Marsiglia - Se dobbiamo valutare questo Tour dall'applausometro, beh, meglio far finta di niente. Nessun applauso, né all'inizio né tantomeno alla fine della solenne y final conferenza stampa del Tour. La sala stampa è gelida, come la maglia gialla di Froome. Che arriva nel silenzio generale, come se entrasse la donna delle pulizie. Se ne esce dopo una mezzoretta alla chetichella, scortato dai suoi uomini, come se niente fosse. Non l'accenno di un «bravò», niente di niente. Quello che colpisce è che anche la stampa anglofona tace, inglesi in testa. Sarà che nel Regno Unito è un anno che hanno messo sotto tiro il team Sky per presunte pratiche sospette, fatto sta che questo silenzio assordante, che mai avevamo sentito negli ultimi venticinque anni di Tour, compresi i tre precedenti di Froome ha del clamoroso.
Come se non bastasse, anziché gli applausi, in questo Tour e anche ieri prima dopo e durante la cronometro di Marsiglia (vittoria del polacco Bodnar, davanti al connazionale Kwiatkowski e a Chris Froome, ndr), l'inglese è stato accompagnato da sonori «buuuu» e fischi prepotenti. Sarà perché si era in uno stadio di calcio, il Velodrome di Marsiglia dove gioca l'Olimpique, ma il pubblico si è calato perfettamente nella parte: dell'ultrà di calcio.
«I fischi? Credo che sia una cosa normale spiega Chris -, davanti c'era un beniamino francese (Romain Bardet, ndr), che lottava per la maglia gialla e il podio, ed è chiaro che facciano il tifo per lui. Ma io quest'anno ho sentito un calore e un sostegno eccezionale dal pubblico del Tour. Li voglio ringraziare, perché sono stati fantastici.

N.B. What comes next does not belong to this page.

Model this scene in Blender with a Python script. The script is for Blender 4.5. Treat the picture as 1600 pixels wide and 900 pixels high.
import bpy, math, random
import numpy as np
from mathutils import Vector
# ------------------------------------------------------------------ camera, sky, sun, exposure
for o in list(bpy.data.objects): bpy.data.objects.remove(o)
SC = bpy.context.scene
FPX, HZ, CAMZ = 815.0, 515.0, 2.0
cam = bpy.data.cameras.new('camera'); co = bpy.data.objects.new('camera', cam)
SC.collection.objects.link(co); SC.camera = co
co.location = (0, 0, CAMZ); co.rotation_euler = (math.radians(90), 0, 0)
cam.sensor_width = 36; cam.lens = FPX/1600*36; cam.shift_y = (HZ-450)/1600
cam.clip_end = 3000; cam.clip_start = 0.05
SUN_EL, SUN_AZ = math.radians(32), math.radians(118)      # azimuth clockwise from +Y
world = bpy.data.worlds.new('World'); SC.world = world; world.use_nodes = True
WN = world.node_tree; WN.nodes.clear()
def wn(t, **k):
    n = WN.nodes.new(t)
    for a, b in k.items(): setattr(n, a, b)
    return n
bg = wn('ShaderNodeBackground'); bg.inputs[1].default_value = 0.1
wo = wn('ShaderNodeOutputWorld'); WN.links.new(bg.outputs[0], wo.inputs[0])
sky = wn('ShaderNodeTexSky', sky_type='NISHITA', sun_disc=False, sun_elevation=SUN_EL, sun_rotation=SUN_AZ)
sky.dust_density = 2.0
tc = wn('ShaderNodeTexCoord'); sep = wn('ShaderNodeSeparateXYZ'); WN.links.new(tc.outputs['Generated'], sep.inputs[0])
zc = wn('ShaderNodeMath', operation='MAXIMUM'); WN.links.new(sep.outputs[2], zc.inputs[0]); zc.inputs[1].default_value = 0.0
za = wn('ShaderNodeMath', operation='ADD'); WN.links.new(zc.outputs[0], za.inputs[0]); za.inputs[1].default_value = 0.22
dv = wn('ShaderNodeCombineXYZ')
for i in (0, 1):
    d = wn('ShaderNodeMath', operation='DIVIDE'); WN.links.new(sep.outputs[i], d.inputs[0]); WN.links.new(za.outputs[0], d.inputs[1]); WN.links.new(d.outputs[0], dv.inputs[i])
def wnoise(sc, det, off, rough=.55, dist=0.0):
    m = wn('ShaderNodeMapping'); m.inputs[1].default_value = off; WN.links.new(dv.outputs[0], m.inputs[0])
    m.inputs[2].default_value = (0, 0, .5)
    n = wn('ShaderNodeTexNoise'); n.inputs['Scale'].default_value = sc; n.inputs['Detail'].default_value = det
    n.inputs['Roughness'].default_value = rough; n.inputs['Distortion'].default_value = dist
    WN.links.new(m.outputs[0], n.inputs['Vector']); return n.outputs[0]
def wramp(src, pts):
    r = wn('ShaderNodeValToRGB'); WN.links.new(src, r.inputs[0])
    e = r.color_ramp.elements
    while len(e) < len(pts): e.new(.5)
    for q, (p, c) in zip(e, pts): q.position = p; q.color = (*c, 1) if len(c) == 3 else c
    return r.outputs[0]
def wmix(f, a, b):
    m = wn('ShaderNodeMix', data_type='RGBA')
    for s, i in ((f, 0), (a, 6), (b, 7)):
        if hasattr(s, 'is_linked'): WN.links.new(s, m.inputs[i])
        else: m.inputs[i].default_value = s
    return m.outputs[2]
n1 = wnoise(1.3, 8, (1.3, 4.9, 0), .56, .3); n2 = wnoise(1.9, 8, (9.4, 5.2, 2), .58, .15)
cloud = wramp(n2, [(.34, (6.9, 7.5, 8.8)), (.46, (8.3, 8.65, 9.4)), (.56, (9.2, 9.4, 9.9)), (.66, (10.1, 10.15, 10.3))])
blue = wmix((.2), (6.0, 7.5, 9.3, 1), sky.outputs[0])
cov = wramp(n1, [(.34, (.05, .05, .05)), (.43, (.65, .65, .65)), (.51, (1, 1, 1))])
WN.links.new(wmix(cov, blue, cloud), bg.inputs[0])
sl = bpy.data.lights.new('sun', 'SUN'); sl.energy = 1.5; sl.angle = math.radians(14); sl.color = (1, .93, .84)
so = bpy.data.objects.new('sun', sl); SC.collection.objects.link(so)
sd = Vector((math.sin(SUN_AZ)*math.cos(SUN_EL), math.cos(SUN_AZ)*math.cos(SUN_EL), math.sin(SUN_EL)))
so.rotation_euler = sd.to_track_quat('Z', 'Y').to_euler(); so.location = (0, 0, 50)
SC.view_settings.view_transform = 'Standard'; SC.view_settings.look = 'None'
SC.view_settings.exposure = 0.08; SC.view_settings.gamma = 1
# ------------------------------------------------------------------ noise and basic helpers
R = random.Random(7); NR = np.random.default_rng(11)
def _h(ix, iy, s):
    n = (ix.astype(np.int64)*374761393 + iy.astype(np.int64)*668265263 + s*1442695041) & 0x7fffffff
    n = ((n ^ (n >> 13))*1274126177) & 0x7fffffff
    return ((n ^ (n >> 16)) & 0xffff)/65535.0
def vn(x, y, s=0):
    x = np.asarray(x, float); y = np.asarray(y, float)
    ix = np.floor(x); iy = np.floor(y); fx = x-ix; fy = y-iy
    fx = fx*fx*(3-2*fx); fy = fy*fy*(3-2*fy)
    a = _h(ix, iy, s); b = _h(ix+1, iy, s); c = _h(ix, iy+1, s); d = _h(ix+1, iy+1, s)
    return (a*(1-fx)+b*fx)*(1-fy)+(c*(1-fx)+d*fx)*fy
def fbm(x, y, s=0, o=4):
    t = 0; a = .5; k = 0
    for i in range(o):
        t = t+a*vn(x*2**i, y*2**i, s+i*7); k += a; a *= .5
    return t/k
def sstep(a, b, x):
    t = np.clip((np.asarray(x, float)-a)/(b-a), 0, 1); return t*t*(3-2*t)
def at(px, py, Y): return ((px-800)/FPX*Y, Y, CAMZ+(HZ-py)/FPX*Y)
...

Il loro calore e il loro affetto è stato una forza in più».
Le domande sono tante e incalzanti. Da "cosa ne pensa della Cina" - «Veramente io preferirei pensare a Parigi» - a "pensa già al quinto successo?": «Lasciatemi godere questo, che è stato difficile e tutt'altro che scontato. È stato certamente il più duro di tutti, perché il più incerto. Mi sono giocato tutto in questa crono di Marsiglia». A "dove ha sofferto di più?": «Sicuramente sui Pirenei, dove ho perso poco, ma ho rischiato di perdere di più».
Gli hanno chiesto anche del suo compagno di squadra, Mikel Landa, finito giù dal podio per un secondo, meno di 12 metri (alle spalle di Froome Uran a 54, Bardet a 2'20, Aru quinto a 3'05, ndr). «Se potevamo fare qualcosa di più come squadra per portarlo con me su podio? Non era nei nostri programmi», che fa coppia con quanto dichiarato dal diretto interessato, Landa: «Io sul podio? A loro non interessava».

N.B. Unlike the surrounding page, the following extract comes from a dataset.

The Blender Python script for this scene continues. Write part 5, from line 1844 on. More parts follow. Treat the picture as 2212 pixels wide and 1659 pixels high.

Poi il sudafricano bianco, nato in Kenia e naturalizzato britannico, si lascia andare con un pensiero alla storia. «Essere lì ad un passo da mostri sacri come Merckx e Hinault, Indurain e Anquetil è davvero una cosa fantastica, da non credere. Sono lì, vicinissimo, e adesso con la squadra voglio capire come programmare la prossima stagione. Il Tour partirà una settimana dopo e ci saranno da fare alcune riflessioni, ma questo è il tempo della festa».
Gli chiedono come mai quest'anno, nei giorni di riposo, non abbia parlato volentieri con i giornalisti, in particolare della carta stampata.
Lui con un mezzo ghigno risponde: «Non possiamo fare troppe conferenze stampa, perché sono faticose. Ogni giorno, finita la tappa, si parla nella zona mista, e nei giorni di riposo si riposa. Altrimenti dovremmo chiamarle giornate stampa, ma non è così». Gelo.